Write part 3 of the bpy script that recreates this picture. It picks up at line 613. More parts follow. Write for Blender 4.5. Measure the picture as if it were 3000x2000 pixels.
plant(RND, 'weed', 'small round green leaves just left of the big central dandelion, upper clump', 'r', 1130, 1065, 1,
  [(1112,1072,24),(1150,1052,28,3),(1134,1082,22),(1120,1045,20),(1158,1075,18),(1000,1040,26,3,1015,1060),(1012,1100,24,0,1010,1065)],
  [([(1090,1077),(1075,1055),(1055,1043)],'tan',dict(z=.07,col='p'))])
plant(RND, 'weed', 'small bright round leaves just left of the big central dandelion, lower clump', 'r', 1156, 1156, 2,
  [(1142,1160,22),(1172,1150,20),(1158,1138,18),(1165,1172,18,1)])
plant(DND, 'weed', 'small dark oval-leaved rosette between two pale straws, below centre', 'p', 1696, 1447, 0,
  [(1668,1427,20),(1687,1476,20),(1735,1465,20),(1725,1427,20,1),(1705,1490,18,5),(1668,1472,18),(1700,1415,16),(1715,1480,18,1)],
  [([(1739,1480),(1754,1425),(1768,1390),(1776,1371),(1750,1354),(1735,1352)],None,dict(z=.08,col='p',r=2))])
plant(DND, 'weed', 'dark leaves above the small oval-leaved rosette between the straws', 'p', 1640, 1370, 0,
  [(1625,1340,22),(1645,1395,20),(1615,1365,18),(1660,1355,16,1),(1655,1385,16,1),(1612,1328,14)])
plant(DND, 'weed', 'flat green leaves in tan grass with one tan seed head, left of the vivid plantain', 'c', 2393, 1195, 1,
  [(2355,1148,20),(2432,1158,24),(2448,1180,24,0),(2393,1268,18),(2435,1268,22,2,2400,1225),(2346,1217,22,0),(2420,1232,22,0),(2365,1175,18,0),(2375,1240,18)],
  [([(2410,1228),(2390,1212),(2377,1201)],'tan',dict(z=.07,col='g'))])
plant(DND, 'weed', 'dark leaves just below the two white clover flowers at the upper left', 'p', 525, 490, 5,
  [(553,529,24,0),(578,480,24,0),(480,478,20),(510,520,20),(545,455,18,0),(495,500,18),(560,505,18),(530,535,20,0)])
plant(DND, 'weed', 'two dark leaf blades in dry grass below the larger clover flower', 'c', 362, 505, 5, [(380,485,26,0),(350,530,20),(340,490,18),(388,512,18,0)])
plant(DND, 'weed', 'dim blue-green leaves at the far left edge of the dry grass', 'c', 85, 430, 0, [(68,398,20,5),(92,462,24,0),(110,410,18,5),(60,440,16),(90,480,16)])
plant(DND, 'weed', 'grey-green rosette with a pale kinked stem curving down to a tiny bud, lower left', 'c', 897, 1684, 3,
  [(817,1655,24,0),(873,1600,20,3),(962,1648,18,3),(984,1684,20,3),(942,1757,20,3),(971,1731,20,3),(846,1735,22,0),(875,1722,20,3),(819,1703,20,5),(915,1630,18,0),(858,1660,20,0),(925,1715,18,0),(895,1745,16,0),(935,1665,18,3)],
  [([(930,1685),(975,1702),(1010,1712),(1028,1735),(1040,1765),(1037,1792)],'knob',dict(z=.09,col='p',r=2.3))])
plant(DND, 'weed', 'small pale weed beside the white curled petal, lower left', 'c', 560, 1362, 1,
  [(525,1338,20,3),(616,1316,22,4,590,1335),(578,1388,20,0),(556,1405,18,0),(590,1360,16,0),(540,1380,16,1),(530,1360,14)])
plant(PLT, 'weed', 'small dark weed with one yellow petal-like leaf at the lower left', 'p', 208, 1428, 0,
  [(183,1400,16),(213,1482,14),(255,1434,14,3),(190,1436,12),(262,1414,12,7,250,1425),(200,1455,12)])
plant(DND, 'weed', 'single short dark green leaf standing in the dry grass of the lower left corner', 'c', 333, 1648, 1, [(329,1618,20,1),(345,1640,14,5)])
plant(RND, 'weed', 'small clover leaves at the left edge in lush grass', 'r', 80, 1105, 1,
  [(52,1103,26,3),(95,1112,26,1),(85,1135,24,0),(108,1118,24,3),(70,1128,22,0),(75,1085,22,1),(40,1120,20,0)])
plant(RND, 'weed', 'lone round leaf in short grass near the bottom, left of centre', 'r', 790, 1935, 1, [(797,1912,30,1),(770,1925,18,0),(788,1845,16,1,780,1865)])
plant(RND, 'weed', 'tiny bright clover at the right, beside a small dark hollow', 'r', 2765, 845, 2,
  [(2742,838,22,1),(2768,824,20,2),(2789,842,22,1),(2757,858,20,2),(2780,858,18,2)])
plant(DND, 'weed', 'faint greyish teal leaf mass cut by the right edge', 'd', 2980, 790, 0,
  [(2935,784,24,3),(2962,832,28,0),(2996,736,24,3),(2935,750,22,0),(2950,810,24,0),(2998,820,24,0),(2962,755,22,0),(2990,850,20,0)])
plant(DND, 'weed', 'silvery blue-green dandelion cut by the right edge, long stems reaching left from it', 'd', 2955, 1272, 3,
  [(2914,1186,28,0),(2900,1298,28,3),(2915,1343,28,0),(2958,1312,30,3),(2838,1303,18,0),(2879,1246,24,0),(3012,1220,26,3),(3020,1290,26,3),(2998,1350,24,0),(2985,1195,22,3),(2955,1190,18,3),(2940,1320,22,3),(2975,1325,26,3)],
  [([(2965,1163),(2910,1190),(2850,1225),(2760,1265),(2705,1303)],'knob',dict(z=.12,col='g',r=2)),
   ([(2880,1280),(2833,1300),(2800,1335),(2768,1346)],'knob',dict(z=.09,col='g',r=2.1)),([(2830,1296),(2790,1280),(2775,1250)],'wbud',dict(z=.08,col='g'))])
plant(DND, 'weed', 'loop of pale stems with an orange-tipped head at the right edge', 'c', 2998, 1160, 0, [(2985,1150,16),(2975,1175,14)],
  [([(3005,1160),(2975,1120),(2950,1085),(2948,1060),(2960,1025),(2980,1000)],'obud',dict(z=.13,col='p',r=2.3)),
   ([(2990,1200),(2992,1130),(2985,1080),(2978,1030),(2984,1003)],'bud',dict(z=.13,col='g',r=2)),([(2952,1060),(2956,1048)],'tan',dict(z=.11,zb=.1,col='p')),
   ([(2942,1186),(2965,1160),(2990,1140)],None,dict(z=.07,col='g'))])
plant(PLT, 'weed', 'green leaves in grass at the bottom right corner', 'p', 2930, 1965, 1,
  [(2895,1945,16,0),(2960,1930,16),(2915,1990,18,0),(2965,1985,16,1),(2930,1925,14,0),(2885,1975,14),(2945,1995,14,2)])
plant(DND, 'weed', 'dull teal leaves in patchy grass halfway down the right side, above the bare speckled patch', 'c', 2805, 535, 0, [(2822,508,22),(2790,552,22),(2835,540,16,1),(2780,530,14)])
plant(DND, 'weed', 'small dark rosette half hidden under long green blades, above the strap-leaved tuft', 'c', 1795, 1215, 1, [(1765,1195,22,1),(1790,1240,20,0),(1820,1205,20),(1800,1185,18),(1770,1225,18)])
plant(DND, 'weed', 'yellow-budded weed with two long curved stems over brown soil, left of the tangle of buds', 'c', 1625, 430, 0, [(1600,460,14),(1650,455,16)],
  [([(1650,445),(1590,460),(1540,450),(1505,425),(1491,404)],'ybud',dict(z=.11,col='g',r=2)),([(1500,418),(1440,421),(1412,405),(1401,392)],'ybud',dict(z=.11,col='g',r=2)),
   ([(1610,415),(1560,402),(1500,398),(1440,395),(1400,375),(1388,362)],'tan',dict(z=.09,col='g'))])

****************

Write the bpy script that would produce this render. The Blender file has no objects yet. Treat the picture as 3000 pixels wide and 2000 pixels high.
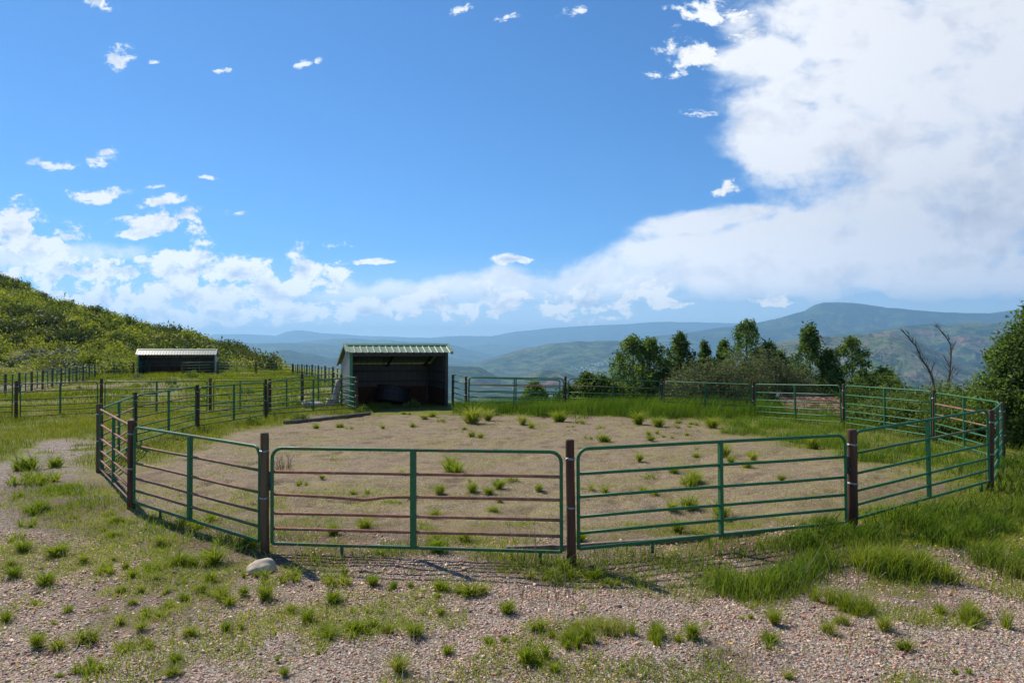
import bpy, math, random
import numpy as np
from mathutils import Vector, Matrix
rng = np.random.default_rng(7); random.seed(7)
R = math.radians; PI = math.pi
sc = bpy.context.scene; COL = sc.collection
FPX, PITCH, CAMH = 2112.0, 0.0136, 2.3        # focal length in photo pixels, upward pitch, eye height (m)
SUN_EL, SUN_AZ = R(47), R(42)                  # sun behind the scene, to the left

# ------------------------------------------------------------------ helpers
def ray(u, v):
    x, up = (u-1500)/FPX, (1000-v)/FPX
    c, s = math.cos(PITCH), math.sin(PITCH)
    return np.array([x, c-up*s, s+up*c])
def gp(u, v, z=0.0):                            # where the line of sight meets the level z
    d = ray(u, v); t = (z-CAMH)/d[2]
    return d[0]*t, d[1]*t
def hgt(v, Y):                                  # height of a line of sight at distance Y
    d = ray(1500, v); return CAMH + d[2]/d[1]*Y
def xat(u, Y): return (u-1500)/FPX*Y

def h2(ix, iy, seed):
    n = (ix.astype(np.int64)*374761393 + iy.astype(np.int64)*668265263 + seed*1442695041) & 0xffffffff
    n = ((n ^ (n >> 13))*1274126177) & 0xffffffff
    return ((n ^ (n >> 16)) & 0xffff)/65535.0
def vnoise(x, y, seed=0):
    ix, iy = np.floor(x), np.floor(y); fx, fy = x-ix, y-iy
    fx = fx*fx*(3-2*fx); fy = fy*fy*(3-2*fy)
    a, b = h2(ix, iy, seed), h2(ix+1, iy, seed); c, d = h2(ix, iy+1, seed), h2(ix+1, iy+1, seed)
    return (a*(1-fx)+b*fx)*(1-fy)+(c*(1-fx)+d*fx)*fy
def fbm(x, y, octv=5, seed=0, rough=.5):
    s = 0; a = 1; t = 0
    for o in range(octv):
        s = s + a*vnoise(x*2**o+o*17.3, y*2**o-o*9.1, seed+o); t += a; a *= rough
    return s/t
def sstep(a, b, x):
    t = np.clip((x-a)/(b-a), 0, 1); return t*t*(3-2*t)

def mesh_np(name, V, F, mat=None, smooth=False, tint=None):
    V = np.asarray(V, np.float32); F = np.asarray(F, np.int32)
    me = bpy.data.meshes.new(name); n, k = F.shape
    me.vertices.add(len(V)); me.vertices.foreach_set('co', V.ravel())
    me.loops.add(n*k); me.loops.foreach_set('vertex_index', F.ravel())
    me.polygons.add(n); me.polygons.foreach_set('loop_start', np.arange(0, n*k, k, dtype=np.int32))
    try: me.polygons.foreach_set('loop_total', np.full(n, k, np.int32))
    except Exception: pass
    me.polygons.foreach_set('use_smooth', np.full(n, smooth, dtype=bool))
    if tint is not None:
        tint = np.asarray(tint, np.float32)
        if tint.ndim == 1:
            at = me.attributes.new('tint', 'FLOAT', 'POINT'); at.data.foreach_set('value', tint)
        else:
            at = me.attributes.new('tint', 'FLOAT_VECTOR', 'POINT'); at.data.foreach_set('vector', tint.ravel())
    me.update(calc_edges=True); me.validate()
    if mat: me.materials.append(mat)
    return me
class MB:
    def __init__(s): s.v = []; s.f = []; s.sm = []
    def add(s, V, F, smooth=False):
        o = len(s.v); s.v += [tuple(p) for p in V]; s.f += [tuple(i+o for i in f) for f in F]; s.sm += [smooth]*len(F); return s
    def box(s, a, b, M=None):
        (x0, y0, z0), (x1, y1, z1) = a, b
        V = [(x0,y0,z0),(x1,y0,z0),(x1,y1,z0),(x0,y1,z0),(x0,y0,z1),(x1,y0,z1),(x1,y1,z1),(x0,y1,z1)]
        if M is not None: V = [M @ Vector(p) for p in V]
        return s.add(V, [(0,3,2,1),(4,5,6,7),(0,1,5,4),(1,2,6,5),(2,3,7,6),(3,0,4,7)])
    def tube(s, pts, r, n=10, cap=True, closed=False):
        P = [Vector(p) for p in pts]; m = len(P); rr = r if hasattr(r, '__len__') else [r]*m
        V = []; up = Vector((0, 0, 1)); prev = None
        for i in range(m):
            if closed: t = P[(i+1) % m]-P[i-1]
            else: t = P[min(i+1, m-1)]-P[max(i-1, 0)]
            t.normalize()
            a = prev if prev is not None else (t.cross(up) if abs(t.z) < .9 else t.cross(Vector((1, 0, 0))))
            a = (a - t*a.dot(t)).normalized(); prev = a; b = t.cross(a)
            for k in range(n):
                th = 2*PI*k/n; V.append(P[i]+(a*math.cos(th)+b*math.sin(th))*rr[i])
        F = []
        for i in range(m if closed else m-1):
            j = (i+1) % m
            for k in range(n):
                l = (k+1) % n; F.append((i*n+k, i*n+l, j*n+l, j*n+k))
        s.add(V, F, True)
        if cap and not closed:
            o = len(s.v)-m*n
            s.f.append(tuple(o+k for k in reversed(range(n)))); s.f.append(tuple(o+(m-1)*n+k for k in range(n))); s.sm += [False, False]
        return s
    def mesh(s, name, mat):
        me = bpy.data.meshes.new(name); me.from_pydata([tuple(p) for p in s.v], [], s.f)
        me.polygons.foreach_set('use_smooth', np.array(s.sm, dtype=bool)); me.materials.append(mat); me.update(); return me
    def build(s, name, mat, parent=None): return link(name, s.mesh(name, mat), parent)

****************

Stated exercise
Of the lines above, quote exactly those from the one with "Write the bpy" through the one with "def xat(u, Y): return (u-1500)/FPX*Y", ends included; pictures stay out.

Result of the exercise
Write the bpy script that would produce this render. The Blender file has no objects yet. Treat the picture as 3000 pixels wide and 2000 pixels high.
import bpy, math, random
import numpy as np
from mathutils import Vector, Matrix
rng = np.random.default_rng(7); random.seed(7)
R = math.radians; PI = math.pi
sc = bpy.context.scene; COL = sc.collection
FPX, PITCH, CAMH = 2112.0, 0.0136, 2.3        # focal length in photo pixels, upward pitch, eye height (m)
SUN_EL, SUN_AZ = R(47), R(42)                  # sun behind the scene, to the left

# ------------------------------------------------------------------ helpers
def ray(u, v):
    x, up = (u-1500)/FPX, (1000-v)/FPX
    c, s = math.cos(PITCH), math.sin(PITCH)
    return np.array([x, c-up*s, s+up*c])
def gp(u, v, z=0.0):                            # where the line of sight meets the level z
    d = ray(u, v); t = (z-CAMH)/d[2]
    return d[0]*t, d[1]*t
def hgt(v, Y):                                  # height of a line of sight at distance Y
    d = ray(1500, v); return CAMH + d[2]/d[1]*Y
def xat(u, Y): return (u-1500)/FPX*Y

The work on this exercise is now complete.